A vida é feita de improvisos, sem guião.
Parte de quem está na sombra, o ponto,
de quem (quase) tudo depende. Cristina Vidal, ponto no Teatro D. Maria
II há 39 anos, sai da sombra e do anonimato e junta-se a cinco actores em palco
para narrar (também) 28 minutos de “brancas”, histórias reais e inventadas.
Pela primeira vez, sobe ao palco e sai da penumbra que é ajudar os actores, soprando-lhes
o texto. A diferença entre uma pausa dramática, um silêncio, uma falha de texto.
Ela que vive nas sombras, na invisibilidade, escondida nos bastidores: “A
discrição do ponto deve ser proporcional à indiscrição do actor”. A Cristina
Vidal juntam-se Beatriz Brás, Isabel Abreu, João Pedro Vaz, Sofia Dias e Vitor
Roriz.
A peça tem ritmos diferentes. Dá para
rir e para chorar. Sabe-se que partes são tragédias antigas, histórias friccionadas, outras, provavelmente, verdadeiras. Nunca saberemos. O tempo passa
como um temporal e como o vento.
Há uma cena de uma despedida que é tão
física e tão bem feita que é talvez, para mim, o melhor momento da peça. Um abraço
desesperado. Quem nunca o vivenciou e sentiu?

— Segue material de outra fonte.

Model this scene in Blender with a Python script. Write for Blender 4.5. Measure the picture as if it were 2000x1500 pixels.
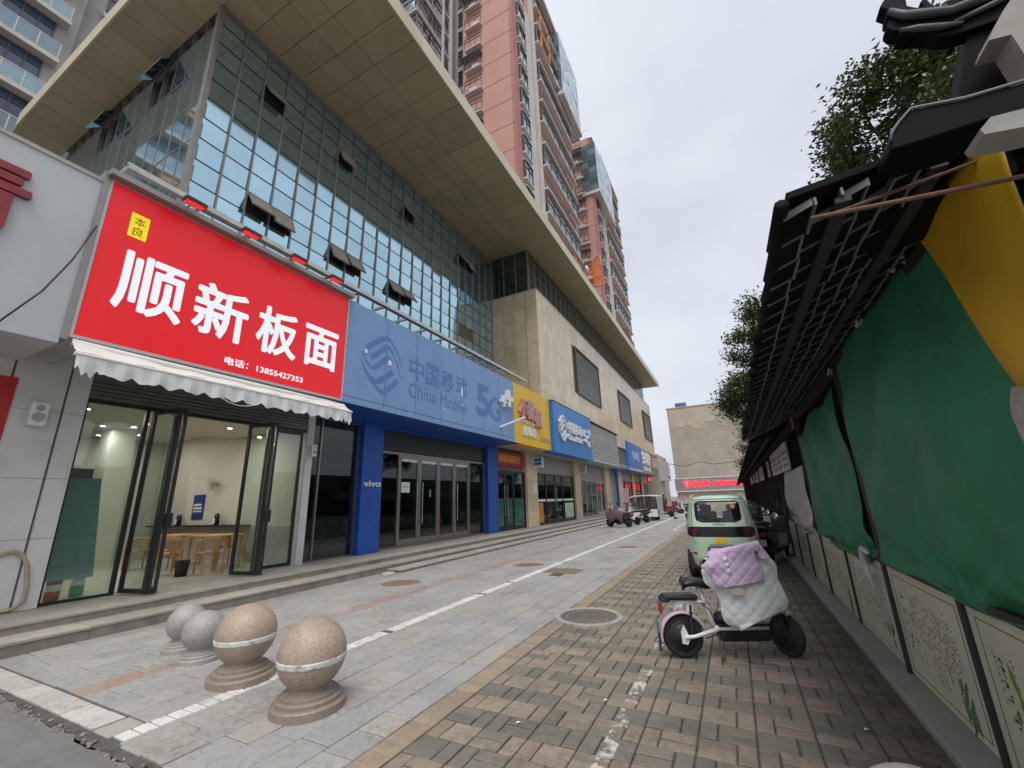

A voz alta de Cristina Vidal só se ouve
no final para dizer os versos finais de Berenice, os mesmos que foram a
primeira branca, o primeiro esquecimento, a primeira falha de texto de uma
infalível grande actriz. Termina a ler, com a voz suave e soletrada de quem
fuma, a branca e o silêncio que também teve quando não conseguiu ajudar uma
actriz. Porque o silêncio lhe pareceu tudo.
Qual o propósito do teatro se não
questionarmo-nos e provocar-nos emoções?
“É
preciso preservar os momentos em que nos dedicamos aos mistérios, em que nos
encontramos e dizemos: aqui estamos, talvez poucos, mas certos de que, perante
a perspectiva da morte, escolhemos ficar na vida. E sussurrar em vez de gritar,
recusar o ruído do mundo, escutar a respiração que emerge do silêncio e que
sempre esteve lá, mesmo quando não a queríamos ouvir. Preservar os lugares onde
podemos ouvir o vento, o sopro do pensamento, o espírito do lugar, o momento
breve e irrepetível em que nos vemos pela primeira vez. E, sobretudo, não
morrer".
Desta vez, o ponto, para além de ouvir,
sai para receber as merecidas palmas.